Thursday, September 04, 2008

Morning Coffee at Xcel

Morning coffee in the square just outside the Excel Center. MSNBC was broadcasting there and I watched John Harwood, CNBC's chief political correspondent being interviewed on air. I actually watch CNBC quite a bit but not Olbermann's crew. Sen. Orrin Hatch (R-UT) was fit in for MSNBC's little bit of balance. Past security, on the way in to file this first post, I nearly tripped over a bundle of Roll Call newspapers outside the booth of a Japanese newspaper. Harwood happened to be passing by and steadied me so I didn't fall flat. So I've had my first brush with celebrity of the day:) (I did see the NY Times' David Brooks yesterday in Radio Row and went over to shake his hand, then turn to the man next to him, not wanting to be rude you see, and said you look familiar.
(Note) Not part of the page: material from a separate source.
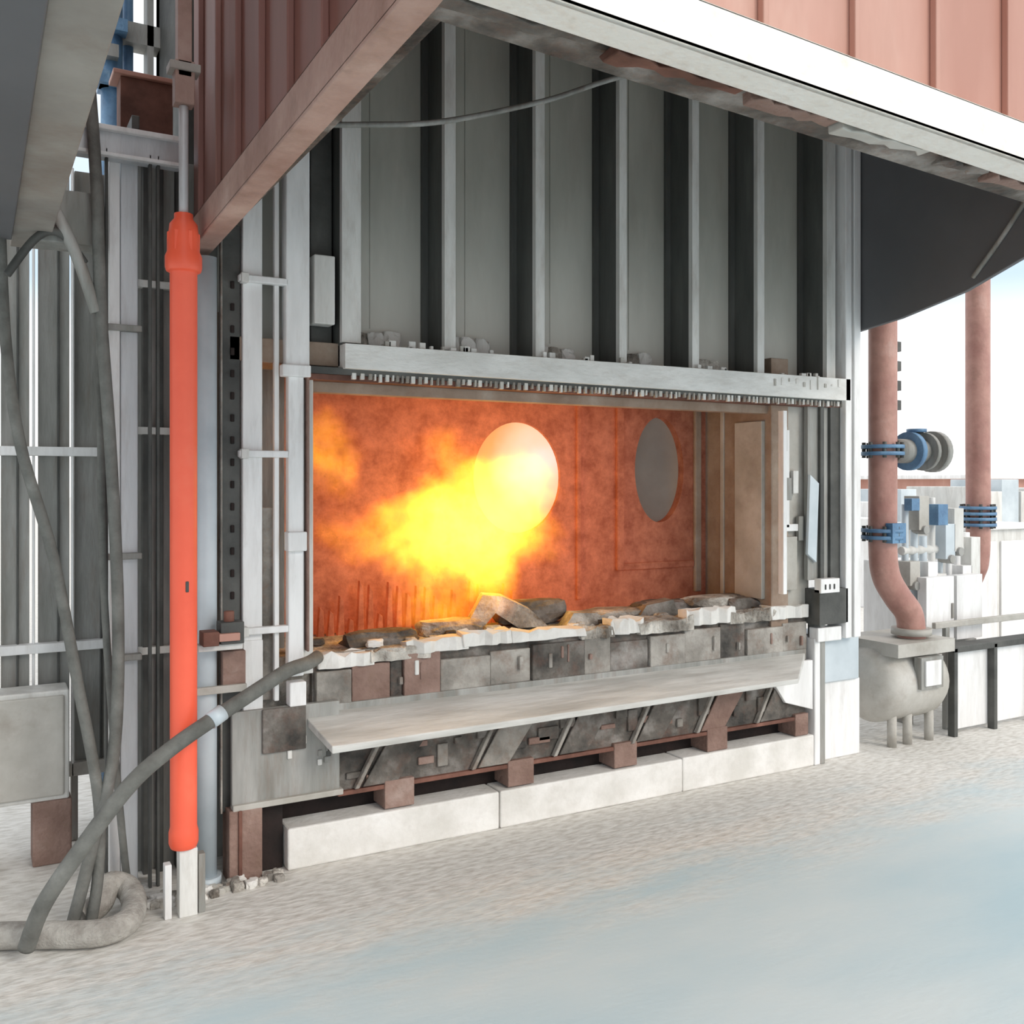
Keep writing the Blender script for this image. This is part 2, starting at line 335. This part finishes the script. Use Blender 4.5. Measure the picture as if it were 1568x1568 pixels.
# ---------------------------------------------------------------- lintel
g=G('lintel_beam',.002,True)
g.box(1.2,4.42,3.9,4.1,2.035,2.06,'rust')
g.box(1.2,4.42,3.89,4.05,2.06,2.09,'dark')
x=1.4
while x<4.4:
    w=random.uniform(.008,.02);g.box(x,x+w,3.885,3.93,2.035+random.uniform(0,.01),2.07,random.choice(['steel','block','tan','block','steel']))
    x+=w+random.uniform(.008,.022)
g.box(1.25,4.2,3.98,4.05,1.99,2.04,'tanbrick')
g.hexa([(1.36,3.86,2.085),(4.40,3.86,2.075),(4.40,3.86,2.20),(1.36,3.86,2.19)],[(1.36,3.95,2.085),(4.40,3.95,2.075),(4.40,3.95,2.20),(1.36,3.95,2.19)],'lip')
for k in range(34):
    x=1.45+2.85*random.random()**.8;w=random.uniform(.01,.04)
    g.box(x,x+w,3.88,3.9,2.19,2.19+random.uniform(.008,.035),random.choice(['steel','curb','steel','tan']))
for k in range(10):
    x=3.8+k*.055;g.box(x,x+random.uniform(.008,.02),3.855,3.862,2.12+random.uniform(0,.04),2.16+random.uniform(0,.04),random.choice(['curb','tan']))
g.done()

# ---------------------------------------------------------------- ribbed wall
g=G('ribbed_upper_wall',.004,True)
g.box(.9,4.5,4.1,4.16,2.2,4.6,'green')
for x,w in((1.36,.085),(1.84,.055),(2.315,.05),(2.80,.045),(3.265,.045),(3.72,.05),(4.25,.07)):
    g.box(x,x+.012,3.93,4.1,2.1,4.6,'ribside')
    g.box(x,x+w,3.9,3.93,2.2,4.6,'steel')
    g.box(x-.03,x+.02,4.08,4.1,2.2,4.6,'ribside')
    g.box(x+.2,x+.204,4.096,4.1,2.3,4.6,'green')
g.box(1.36,4.3,3.95,4.1,2.1,2.2,'steel')
for k in range(6):
    x=(1.46,1.92,2.4,2.88,3.35,3.8)[k]
    for j in range(3):
        a=x+j*.08;g.rock((a+.03,4.06,2.24),(.05,.03,.04+.03*random.random()),random.choice(['steel','refr','curb']),k*5+j)
g.done()

g=G('jamb_column',.005,True)
g.box(4.36,4.41,3.86,4.0,.71,3.9,'white');g.box(4.43,4.485,3.86,3.9,.71,3.9,'white');g.box(4.40,4.44,3.88,3.98,.71,3.9,'grey')
g.done()
g=G('jamb_frame',.003,True)
g.box(3.872,3.90,3.86,3.9,.99,2.0,'white')
g.box(3.90,4.18,3.97,4.0,.9,2.05,'tan');g.box(4.12,4.3,3.92,3.95,1.05,2.04,'grey');g.box(4.2,4.23,3.9,3.93,1.0,2.04,'dark')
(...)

He laughed and said he was Alex Castellanos. (GOP media guru, CNN commentator)

It was a late night, an early morning. Sarah Palin took the place by storm last night with humor and some tough love for America. She connected with conventioneers, and her down to earth, common sense judgment in tackling problems as Alaska's governor will wear well with Americans. Palin defined herself as someone who has worked hard and worked her way up, successful at every level, and achieving as much in two years as governor as many have yet to achieve in a full term. Gov. Palin ousted unethical players of both parties, cut spending, rebated fuel taxes, and achieved bipartisan approval of a project that had languished for 30 years--"the largest private-sector infrastructure project in North American history", "a nearly forty billion dollar natural gas pipeline to help lead America to energy independence". In one of her best lines of the night, Gov. Palin directly addressed Barack Obama:

I was just your average hockey mom, and signed up for the PTA because I wanted to make my kids' public education better.

When I ran for city council, I didn't need focus groups and voter profiles because I knew those voters, and knew their families, too.

Before I became governor of the great state of Alaska, I was mayor of my hometown.

And since our opponents in this presidential election seem to look down on that experience, let me explain to them what the job involves.

I guess a small-town mayor is sort of like a "community organizer," except that you have actual responsibilities.
Unlike Barack Obama who has no executive experience other than running his own campaign, Sarah Palin is a decisive and confident executive, and it showed in her speech last night. Before sitting down to write this I went down to the floor, delegate-free. I saw them put the podium in place for tonight, in the closest they could get to a town-meeting friendly format. The McCain straight talk express poised for prime time tonight, with key swing states Michigan, Missouri and Ohio right up front. (And Oregon in play?)